## EXERCISE OBJECTIVE:
Within this material, how many lines have the string "from" in them? The answer is a number, with nothing added.

## DATA SUPPLIED:

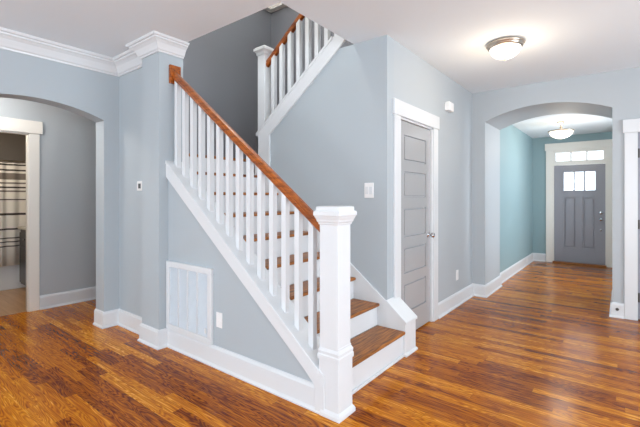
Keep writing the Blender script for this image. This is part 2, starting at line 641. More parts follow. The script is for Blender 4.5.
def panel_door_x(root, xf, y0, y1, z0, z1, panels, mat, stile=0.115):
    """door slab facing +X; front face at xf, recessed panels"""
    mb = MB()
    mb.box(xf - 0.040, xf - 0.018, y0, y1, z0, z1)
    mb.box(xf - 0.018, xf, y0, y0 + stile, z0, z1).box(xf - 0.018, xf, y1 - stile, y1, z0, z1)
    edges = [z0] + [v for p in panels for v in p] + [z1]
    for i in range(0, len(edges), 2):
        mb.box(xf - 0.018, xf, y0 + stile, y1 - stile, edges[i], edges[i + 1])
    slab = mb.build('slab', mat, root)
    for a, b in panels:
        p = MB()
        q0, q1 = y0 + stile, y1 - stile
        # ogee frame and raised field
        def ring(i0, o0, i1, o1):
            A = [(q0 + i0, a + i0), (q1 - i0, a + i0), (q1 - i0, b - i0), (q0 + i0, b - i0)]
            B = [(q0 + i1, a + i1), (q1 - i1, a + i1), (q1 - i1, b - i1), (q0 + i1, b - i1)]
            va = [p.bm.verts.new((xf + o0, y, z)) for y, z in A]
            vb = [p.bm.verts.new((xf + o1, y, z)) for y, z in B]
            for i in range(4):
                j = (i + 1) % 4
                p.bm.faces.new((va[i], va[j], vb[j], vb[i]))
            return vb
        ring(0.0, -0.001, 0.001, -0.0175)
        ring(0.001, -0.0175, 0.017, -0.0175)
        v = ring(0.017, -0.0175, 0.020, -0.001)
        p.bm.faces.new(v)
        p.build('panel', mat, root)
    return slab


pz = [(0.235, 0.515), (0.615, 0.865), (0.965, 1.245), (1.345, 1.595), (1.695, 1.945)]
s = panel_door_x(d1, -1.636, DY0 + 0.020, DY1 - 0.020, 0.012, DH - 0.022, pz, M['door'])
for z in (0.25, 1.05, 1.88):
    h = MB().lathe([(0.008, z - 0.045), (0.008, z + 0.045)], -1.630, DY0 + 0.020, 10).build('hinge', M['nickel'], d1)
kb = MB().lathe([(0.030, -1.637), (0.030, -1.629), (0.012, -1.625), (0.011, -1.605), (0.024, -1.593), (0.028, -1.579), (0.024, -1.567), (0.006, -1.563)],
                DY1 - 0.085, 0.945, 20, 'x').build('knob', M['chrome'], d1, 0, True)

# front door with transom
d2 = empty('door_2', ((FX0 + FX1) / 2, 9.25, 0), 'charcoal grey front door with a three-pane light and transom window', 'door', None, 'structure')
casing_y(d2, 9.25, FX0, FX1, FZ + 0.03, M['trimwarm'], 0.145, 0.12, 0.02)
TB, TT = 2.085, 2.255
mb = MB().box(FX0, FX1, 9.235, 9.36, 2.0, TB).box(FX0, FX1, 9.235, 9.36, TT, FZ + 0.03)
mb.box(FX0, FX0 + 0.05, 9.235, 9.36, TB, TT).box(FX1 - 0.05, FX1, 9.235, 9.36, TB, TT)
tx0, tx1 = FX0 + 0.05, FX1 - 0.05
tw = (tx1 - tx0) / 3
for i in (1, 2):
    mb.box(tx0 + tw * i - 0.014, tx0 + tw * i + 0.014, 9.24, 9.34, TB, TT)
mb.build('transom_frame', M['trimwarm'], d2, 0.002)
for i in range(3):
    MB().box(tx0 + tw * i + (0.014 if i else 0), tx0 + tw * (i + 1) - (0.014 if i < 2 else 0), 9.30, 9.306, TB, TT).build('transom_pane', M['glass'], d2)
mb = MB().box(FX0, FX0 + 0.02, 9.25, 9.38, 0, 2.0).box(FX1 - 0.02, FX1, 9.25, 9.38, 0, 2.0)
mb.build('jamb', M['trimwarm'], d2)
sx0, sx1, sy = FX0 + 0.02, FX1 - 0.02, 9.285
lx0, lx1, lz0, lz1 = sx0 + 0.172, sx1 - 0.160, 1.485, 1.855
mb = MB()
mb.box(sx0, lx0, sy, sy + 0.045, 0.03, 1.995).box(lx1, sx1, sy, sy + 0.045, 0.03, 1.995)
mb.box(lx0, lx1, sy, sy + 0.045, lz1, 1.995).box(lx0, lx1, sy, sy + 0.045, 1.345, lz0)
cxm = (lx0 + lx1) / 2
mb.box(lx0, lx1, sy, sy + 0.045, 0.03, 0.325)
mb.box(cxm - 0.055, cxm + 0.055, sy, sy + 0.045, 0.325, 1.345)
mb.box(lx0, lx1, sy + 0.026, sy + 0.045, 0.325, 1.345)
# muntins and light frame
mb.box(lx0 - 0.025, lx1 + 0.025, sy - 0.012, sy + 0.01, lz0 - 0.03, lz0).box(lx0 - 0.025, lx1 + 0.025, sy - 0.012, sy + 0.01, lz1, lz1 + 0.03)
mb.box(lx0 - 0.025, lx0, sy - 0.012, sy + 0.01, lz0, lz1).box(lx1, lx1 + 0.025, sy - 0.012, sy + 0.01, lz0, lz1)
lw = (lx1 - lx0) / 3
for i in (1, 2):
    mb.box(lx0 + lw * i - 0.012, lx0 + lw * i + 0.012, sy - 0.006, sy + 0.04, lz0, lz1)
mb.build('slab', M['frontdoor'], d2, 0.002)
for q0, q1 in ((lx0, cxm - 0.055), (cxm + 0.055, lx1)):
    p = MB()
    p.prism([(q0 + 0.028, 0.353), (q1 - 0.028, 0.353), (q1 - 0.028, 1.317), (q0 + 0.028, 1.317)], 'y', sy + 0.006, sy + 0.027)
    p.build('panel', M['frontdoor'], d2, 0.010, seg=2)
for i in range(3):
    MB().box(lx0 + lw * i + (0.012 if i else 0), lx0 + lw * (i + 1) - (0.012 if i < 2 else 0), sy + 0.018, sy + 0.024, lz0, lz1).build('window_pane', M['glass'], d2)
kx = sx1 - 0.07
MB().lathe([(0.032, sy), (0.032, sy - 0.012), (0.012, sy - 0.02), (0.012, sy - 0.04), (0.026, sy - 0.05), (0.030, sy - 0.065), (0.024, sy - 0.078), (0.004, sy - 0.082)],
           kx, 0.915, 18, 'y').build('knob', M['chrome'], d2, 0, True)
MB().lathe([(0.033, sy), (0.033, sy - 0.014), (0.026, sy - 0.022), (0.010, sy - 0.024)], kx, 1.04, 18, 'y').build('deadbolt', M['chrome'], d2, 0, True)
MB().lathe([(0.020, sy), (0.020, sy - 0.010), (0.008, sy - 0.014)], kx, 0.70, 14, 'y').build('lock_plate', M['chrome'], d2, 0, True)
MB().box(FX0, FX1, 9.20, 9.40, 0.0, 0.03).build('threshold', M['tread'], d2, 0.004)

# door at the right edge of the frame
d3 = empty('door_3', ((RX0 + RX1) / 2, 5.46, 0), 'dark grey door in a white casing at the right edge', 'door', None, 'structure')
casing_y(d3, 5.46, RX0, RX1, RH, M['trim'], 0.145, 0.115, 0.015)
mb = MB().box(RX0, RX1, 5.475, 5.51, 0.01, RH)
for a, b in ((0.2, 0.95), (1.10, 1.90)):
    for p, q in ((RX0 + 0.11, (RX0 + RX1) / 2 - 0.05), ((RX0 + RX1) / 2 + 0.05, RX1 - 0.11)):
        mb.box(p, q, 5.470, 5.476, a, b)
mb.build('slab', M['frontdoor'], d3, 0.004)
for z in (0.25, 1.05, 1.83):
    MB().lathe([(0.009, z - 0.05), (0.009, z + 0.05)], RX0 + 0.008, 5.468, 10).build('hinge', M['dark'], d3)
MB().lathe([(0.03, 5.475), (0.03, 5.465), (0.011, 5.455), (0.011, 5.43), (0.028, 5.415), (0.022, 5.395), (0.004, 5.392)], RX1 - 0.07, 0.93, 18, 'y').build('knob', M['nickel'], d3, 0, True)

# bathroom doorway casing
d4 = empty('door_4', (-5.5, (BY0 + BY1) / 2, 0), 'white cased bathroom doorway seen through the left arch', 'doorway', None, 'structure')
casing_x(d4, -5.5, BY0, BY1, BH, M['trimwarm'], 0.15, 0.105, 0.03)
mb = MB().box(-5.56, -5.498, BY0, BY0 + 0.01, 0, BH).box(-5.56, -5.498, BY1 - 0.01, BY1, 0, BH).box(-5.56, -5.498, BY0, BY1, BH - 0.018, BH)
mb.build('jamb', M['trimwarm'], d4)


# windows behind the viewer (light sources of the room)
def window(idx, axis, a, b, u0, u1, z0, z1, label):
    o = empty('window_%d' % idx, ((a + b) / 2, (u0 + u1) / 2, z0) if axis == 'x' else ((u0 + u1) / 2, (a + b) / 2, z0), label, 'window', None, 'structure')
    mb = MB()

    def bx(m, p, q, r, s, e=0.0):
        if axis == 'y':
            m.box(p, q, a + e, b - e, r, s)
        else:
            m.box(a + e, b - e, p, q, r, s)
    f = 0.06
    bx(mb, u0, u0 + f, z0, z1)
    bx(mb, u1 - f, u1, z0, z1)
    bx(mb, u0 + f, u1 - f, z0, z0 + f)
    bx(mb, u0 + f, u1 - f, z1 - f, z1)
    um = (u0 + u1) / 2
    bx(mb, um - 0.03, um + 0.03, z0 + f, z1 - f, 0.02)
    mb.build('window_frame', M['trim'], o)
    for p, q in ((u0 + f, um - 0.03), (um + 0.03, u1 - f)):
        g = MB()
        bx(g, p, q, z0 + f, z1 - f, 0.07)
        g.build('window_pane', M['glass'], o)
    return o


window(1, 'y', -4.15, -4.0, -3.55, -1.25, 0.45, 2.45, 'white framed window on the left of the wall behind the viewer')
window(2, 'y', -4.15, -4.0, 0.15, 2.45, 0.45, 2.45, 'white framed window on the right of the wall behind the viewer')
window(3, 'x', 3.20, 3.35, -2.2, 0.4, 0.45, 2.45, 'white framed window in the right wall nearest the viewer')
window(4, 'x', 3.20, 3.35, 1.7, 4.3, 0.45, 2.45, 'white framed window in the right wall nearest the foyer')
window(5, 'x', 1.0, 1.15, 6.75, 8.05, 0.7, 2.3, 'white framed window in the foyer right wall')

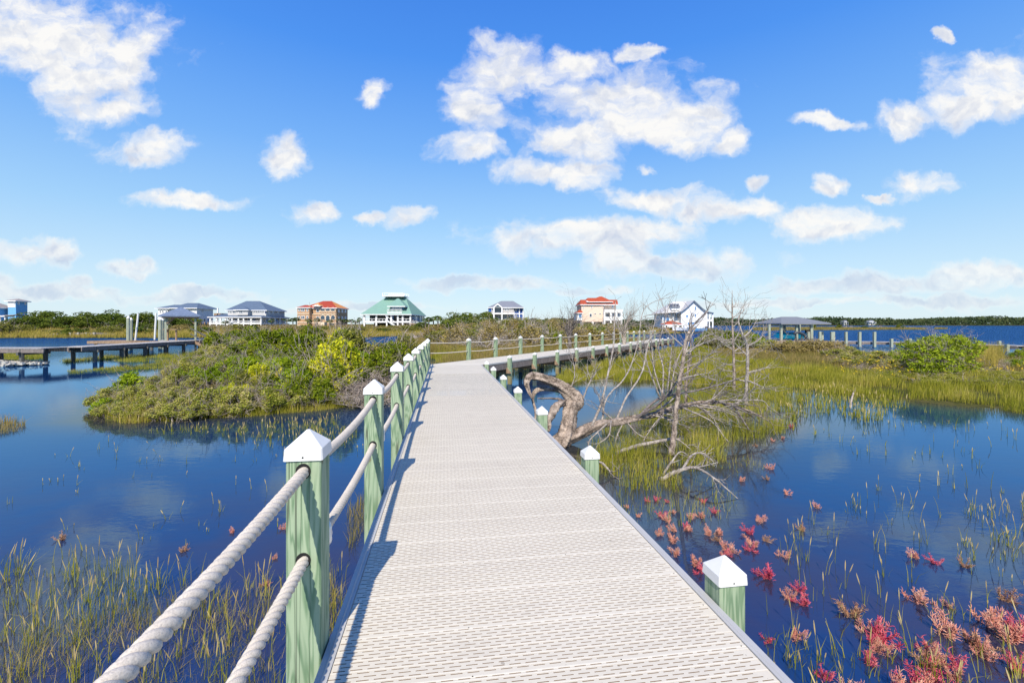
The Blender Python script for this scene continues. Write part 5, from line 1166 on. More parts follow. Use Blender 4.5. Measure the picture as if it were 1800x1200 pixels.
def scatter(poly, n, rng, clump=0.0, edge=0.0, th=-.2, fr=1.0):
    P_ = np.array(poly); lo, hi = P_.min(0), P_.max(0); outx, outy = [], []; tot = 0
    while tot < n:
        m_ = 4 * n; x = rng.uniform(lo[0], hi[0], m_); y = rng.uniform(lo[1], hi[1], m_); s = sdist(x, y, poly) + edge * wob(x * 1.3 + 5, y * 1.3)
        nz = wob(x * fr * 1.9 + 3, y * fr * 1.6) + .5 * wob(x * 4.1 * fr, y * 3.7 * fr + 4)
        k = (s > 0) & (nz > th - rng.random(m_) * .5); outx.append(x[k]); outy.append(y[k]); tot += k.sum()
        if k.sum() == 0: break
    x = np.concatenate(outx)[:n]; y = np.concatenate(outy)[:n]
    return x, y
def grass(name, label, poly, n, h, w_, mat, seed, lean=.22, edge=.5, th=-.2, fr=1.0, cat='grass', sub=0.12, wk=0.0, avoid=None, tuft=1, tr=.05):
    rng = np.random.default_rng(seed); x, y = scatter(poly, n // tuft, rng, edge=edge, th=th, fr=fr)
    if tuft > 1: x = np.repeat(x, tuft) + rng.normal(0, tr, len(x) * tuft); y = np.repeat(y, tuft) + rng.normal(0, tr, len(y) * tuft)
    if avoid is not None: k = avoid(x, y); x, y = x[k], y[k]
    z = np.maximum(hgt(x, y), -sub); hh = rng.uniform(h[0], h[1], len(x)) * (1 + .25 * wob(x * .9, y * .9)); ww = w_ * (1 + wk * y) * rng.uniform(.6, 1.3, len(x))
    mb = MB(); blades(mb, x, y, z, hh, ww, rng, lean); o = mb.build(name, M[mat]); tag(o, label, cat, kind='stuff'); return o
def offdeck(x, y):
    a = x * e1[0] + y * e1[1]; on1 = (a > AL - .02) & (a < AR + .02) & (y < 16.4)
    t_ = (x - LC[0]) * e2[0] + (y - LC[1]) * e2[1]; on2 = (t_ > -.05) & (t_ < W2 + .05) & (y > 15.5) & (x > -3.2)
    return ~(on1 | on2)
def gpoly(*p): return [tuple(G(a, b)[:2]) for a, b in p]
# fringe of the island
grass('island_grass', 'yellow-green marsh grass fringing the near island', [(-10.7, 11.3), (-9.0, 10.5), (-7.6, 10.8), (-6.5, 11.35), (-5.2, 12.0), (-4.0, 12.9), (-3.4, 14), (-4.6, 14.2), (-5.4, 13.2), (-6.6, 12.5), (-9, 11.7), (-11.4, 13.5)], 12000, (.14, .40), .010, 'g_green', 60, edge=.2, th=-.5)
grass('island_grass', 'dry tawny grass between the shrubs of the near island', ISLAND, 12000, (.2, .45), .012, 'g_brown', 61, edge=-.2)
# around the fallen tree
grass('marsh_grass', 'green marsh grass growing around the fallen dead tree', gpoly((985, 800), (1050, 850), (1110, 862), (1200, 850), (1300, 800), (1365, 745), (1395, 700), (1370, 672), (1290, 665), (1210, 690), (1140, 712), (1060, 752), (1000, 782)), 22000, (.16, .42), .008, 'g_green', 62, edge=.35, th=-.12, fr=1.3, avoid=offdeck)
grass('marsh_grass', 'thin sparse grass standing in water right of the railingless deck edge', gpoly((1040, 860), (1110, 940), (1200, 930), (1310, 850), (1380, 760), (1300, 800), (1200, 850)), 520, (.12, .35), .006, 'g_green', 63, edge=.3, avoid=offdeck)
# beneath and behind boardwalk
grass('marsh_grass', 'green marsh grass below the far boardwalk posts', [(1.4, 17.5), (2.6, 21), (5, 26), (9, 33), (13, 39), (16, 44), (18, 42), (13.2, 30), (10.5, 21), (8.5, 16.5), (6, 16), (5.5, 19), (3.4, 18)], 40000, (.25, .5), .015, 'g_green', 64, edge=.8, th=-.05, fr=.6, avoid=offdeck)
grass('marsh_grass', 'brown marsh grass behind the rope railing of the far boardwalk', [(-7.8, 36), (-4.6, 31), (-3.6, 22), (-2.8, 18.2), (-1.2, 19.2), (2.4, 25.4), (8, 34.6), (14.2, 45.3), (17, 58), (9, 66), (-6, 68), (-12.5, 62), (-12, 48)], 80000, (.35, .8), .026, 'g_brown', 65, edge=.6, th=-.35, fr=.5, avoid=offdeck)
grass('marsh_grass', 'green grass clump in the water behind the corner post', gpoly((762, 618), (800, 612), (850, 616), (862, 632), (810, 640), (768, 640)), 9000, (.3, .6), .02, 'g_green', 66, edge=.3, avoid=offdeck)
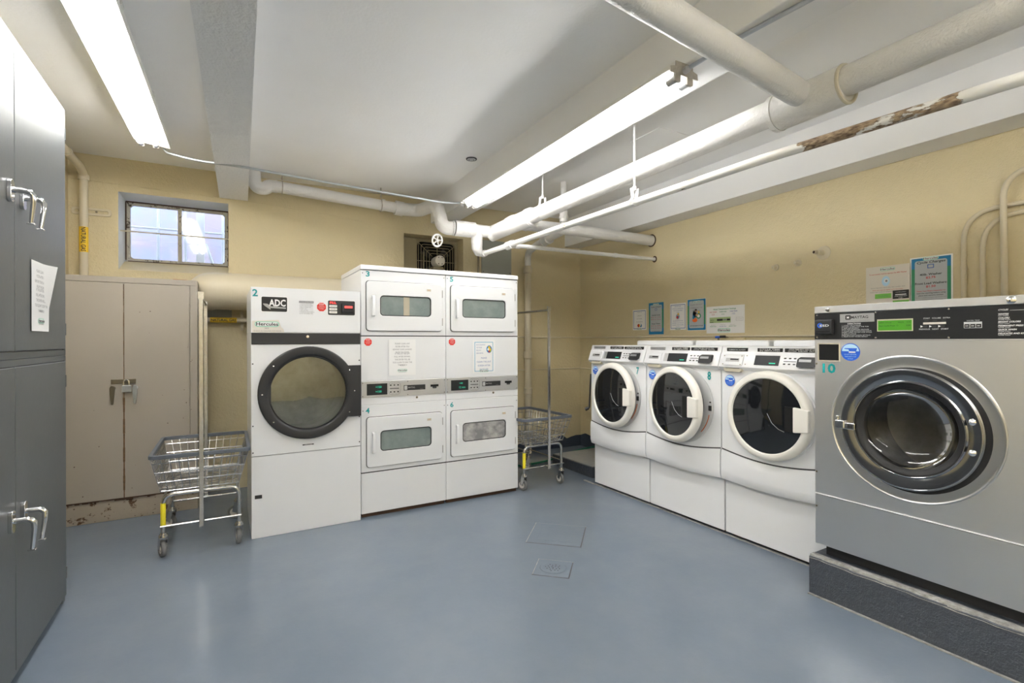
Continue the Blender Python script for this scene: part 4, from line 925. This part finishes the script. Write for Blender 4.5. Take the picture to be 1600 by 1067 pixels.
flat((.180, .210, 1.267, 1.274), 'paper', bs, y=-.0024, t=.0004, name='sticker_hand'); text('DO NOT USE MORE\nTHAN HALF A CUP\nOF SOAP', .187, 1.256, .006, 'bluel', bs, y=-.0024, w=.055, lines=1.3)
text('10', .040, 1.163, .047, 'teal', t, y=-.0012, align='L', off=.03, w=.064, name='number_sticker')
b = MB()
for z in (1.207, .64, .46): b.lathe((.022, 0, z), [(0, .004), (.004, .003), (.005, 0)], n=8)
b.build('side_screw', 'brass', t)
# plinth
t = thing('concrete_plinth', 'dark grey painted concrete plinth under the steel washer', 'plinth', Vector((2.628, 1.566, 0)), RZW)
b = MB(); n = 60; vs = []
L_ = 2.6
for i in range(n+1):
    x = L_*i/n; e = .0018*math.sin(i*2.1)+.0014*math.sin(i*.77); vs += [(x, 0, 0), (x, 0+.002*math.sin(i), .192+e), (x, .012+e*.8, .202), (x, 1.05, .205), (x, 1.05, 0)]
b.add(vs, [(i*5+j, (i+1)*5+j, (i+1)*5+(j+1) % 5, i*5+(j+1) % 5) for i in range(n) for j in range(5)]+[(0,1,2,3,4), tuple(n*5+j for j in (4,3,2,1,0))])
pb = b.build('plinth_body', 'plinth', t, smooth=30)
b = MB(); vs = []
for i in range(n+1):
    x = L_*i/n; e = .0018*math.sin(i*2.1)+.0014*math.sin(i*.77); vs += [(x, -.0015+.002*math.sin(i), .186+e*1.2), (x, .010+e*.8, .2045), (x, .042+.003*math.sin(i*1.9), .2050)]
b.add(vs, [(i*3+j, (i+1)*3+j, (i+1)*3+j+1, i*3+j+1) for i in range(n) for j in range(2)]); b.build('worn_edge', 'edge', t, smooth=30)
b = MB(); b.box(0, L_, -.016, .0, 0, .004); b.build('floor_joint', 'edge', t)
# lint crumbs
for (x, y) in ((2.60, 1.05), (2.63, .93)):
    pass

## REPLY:
2